§ **WORK TO BE COMPLETED**:
Take the material and output all of it exactly.

§ **EXERCISE DATA**:
------------------------------------------------------------
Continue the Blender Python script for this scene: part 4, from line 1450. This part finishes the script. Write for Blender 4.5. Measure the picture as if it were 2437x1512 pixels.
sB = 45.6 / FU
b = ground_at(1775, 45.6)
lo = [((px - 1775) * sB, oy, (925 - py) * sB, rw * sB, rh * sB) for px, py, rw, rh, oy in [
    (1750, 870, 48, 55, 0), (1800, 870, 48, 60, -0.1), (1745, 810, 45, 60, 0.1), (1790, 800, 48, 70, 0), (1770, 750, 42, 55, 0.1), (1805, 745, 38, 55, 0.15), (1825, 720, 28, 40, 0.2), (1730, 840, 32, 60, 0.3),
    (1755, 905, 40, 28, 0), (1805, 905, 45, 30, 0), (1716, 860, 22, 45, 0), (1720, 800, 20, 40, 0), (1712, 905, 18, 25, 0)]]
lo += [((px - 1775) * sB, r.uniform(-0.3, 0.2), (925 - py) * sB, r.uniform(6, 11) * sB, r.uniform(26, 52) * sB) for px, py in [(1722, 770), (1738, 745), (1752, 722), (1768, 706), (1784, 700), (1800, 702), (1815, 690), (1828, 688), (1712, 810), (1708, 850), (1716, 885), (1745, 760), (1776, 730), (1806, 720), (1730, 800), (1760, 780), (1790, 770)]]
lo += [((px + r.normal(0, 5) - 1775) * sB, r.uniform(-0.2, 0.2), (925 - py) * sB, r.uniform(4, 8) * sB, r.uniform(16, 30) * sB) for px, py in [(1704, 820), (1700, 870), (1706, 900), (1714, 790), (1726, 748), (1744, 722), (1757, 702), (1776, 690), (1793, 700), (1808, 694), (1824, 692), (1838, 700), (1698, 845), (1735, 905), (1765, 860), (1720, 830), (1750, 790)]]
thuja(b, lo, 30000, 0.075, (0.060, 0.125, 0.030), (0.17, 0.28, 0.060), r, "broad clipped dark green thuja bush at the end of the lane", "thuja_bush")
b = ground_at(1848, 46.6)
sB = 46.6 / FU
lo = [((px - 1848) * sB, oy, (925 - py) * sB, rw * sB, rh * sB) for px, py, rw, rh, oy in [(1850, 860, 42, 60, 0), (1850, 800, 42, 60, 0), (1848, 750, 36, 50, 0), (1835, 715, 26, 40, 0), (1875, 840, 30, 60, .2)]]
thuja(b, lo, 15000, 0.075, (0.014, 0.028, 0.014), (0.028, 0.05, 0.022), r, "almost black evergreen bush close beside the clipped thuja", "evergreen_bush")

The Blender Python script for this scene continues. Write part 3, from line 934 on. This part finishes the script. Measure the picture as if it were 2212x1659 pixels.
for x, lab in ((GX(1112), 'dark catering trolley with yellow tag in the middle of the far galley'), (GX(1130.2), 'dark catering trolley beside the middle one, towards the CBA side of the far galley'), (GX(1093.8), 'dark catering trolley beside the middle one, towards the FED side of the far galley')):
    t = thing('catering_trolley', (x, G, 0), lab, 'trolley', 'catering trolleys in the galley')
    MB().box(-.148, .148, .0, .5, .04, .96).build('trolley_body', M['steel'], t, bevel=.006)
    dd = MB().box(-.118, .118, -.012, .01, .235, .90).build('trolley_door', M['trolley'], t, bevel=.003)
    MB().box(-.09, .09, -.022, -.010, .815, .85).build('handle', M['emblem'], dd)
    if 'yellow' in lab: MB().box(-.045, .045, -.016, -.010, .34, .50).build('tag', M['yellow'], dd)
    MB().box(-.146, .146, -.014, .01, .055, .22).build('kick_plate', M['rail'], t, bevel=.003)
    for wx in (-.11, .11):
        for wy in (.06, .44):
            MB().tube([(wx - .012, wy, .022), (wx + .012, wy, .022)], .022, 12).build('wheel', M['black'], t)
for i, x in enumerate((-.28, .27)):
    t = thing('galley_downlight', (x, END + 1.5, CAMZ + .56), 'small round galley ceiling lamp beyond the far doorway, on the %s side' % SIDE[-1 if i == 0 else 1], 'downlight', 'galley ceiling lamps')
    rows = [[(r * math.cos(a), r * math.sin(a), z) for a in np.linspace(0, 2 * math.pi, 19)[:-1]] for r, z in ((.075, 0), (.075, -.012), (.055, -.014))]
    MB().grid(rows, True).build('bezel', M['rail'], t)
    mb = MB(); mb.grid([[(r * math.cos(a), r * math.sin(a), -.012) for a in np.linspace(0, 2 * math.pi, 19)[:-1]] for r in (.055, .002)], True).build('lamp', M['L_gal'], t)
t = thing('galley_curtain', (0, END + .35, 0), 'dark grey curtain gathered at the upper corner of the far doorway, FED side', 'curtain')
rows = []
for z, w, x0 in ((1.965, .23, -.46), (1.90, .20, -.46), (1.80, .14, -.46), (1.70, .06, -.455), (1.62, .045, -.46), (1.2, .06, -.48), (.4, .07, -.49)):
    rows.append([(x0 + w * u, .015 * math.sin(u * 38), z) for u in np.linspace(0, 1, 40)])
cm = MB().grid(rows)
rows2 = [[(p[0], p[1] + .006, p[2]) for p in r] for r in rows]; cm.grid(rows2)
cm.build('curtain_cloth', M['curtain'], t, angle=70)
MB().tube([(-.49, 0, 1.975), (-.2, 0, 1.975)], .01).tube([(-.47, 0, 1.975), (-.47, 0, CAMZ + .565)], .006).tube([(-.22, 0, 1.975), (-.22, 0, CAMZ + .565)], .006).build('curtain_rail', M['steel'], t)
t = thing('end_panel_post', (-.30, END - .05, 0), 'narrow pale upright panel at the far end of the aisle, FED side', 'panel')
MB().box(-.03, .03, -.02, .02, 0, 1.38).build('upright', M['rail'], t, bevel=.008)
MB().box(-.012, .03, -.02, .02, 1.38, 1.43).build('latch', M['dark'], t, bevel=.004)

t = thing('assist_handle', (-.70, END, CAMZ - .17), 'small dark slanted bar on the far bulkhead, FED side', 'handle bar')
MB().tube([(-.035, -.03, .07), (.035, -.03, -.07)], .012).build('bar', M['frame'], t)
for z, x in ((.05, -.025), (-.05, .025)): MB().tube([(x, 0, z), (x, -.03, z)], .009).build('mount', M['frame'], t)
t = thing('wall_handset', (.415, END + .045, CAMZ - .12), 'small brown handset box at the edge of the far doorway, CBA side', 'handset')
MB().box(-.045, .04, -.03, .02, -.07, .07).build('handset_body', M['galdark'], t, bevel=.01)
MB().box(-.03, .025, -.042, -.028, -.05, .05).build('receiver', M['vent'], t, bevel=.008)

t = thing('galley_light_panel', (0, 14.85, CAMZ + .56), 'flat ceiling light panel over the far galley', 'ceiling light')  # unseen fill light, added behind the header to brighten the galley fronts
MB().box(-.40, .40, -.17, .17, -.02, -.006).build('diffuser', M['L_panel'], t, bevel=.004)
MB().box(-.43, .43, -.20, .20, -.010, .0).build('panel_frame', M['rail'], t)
------------------------------------------------------------
§ **EXERCISE SOLUTION**:
Continue the Blender Python script for this scene: part 4, from line 1450. This part finishes the script. Write for Blender 4.5. Measure the picture as if it were 2437x1512 pixels.
sB = 45.6 / FU
b = ground_at(1775, 45.6)
lo = [((px - 1775) * sB, oy, (925 - py) * sB, rw * sB, rh * sB) for px, py, rw, rh, oy in [
    (1750, 870, 48, 55, 0), (1800, 870, 48, 60, -0.1), (1745, 810, 45, 60, 0.1), (1790, 800, 48, 70, 0), (1770, 750, 42, 55, 0.1), (1805, 745, 38, 55, 0.15), (1825, 720, 28, 40, 0.2), (1730, 840, 32, 60, 0.3),
    (1755, 905, 40, 28, 0), (1805, 905, 45, 30, 0), (1716, 860, 22, 45, 0), (1720, 800, 20, 40, 0), (1712, 905, 18, 25, 0)]]
lo += [((px - 1775) * sB, r.uniform(-0.3, 0.2), (925 - py) * sB, r.uniform(6, 11) * sB, r.uniform(26, 52) * sB) for px, py in [(1722, 770), (1738, 745), (1752, 722), (1768, 706), (1784, 700), (1800, 702), (1815, 690), (1828, 688), (1712, 810), (1708, 850), (1716, 885), (1745, 760), (1776, 730), (1806, 720), (1730, 800), (1760, 780), (1790, 770)]]
lo += [((px + r.normal(0, 5) - 1775) * sB, r.uniform(-0.2, 0.2), (925 - py) * sB, r.uniform(4, 8) * sB, r.uniform(16, 30) * sB) for px, py in [(1704, 820), (1700, 870), (1706, 900), (1714, 790), (1726, 748), (1744, 722), (1757, 702), (1776, 690), (1793, 700), (1808, 694), (1824, 692), (1838, 700), (1698, 845), (1735, 905), (1765, 860), (1720, 830), (1750, 790)]]
thuja(b, lo, 30000, 0.075, (0.060, 0.125, 0.030), (0.17, 0.28, 0.060), r, "broad clipped dark green thuja bush at the end of the lane", "thuja_bush")
b = ground_at(1848, 46.6)
sB = 46.6 / FU
lo = [((px - 1848) * sB, oy, (925 - py) * sB, rw * sB, rh * sB) for px, py, rw, rh, oy in [(1850, 860, 42, 60, 0), (1850, 800, 42, 60, 0), (1848, 750, 36, 50, 0), (1835, 715, 26, 40, 0), (1875, 840, 30, 60, .2)]]
thuja(b, lo, 15000, 0.075, (0.014, 0.028, 0.014), (0.028, 0.05, 0.022), r, "almost black evergreen bush close beside the clipped thuja", "evergreen_bush")

The Blender Python script for this scene continues. Write part 3, from line 934 on. This part finishes the script. Measure the picture as if it were 2212x1659 pixels.
for x, lab in ((GX(1112), 'dark catering trolley with yellow tag in the middle of the far galley'), (GX(1130.2), 'dark catering trolley beside the middle one, towards the CBA side of the far galley'), (GX(1093.8), 'dark catering trolley beside the middle one, towards the FED side of the far galley')):
    t = thing('catering_trolley', (x, G, 0), lab, 'trolley', 'catering trolleys in the galley')
    MB().box(-.148, .148, .0, .5, .04, .96).build('trolley_body', M['steel'], t, bevel=.006)
    dd = MB().box(-.118, .118, -.012, .01, .235, .90).build('trolley_door', M['trolley'], t, bevel=.003)
    MB().box(-.09, .09, -.022, -.010, .815, .85).build('handle', M['emblem'], dd)
    if 'yellow' in lab: MB().box(-.045, .045, -.016, -.010, .34, .50).build('tag', M['yellow'], dd)
    MB().box(-.146, .146, -.014, .01, .055, .22).build('kick_plate', M['rail'], t, bevel=.003)
    for wx in (-.11, .11):
        for wy in (.06, .44):
            MB().tube([(wx - .012, wy, .022), (wx + .012, wy, .022)], .022, 12).build('wheel', M['black'], t)
for i, x in enumerate((-.28, .27)):
    t = thing('galley_downlight', (x, END + 1.5, CAMZ + .56), 'small round galley ceiling lamp beyond the far doorway, on the %s side' % SIDE[-1 if i == 0 else 1], 'downlight', 'galley ceiling lamps')
    rows = [[(r * math.cos(a), r * math.sin(a), z) for a in np.linspace(0, 2 * math.pi, 19)[:-1]] for r, z in ((.075, 0), (.075, -.012), (.055, -.014))]
    MB().grid(rows, True).build('bezel', M['rail'], t)
    mb = MB(); mb.grid([[(r * math.cos(a), r * math.sin(a), -.012) for a in np.linspace(0, 2 * math.pi, 19)[:-1]] for r in (.055, .002)], True).build('lamp', M['L_gal'], t)
t = thing('galley_curtain', (0, END + .35, 0), 'dark grey curtain gathered at the upper corner of the far doorway, FED side', 'curtain')
rows = []
for z, w, x0 in ((1.965, .23, -.46), (1.90, .20, -.46), (1.80, .14, -.46), (1.70, .06, -.455), (1.62, .045, -.46), (1.2, .06, -.48), (.4, .07, -.49)):
    rows.append([(x0 + w * u, .015 * math.sin(u * 38), z) for u in np.linspace(0, 1, 40)])
cm = MB().grid(rows)
rows2 = [[(p[0], p[1] + .006, p[2]) for p in r] for r in rows]; cm.grid(rows2)
cm.build('curtain_cloth', M['curtain'], t, angle=70)
MB().tube([(-.49, 0, 1.975), (-.2, 0, 1.975)], .01).tube([(-.47, 0, 1.975), (-.47, 0, CAMZ + .565)], .006).tube([(-.22, 0, 1.975), (-.22, 0, CAMZ + .565)], .006).build('curtain_rail', M['steel'], t)
t = thing('end_panel_post', (-.30, END - .05, 0), 'narrow pale upright panel at the far end of the aisle, FED side', 'panel')
MB().box(-.03, .03, -.02, .02, 0, 1.38).build('upright', M['rail'], t, bevel=.008)
MB().box(-.012, .03, -.02, .02, 1.38, 1.43).build('latch', M['dark'], t, bevel=.004)

t = thing('assist_handle', (-.70, END, CAMZ - .17), 'small dark slanted bar on the far bulkhead, FED side', 'handle bar')
MB().tube([(-.035, -.03, .07), (.035, -.03, -.07)], .012).build('bar', M['frame'], t)
for z, x in ((.05, -.025), (-.05, .025)): MB().tube([(x, 0, z), (x, -.03, z)], .009).build('mount', M['frame'], t)
t = thing('wall_handset', (.415, END + .045, CAMZ - .12), 'small brown handset box at the edge of the far doorway, CBA side', 'handset')
MB().box(-.045, .04, -.03, .02, -.07, .07).build('handset_body', M['galdark'], t, bevel=.01)
MB().box(-.03, .025, -.042, -.028, -.05, .05).build('receiver', M['vent'], t, bevel=.008)

t = thing('galley_light_panel', (0, 14.85, CAMZ + .56), 'flat ceiling light panel over the far galley', 'ceiling light')  # unseen fill light, added behind the header to brighten the galley fronts
MB().box(-.40, .40, -.17, .17, -.02, -.006).build('diffuser', M['L_panel'], t, bevel=.004)
MB().box(-.43, .43, -.20, .20, -.010, .0).build('panel_frame', M['rail'], t)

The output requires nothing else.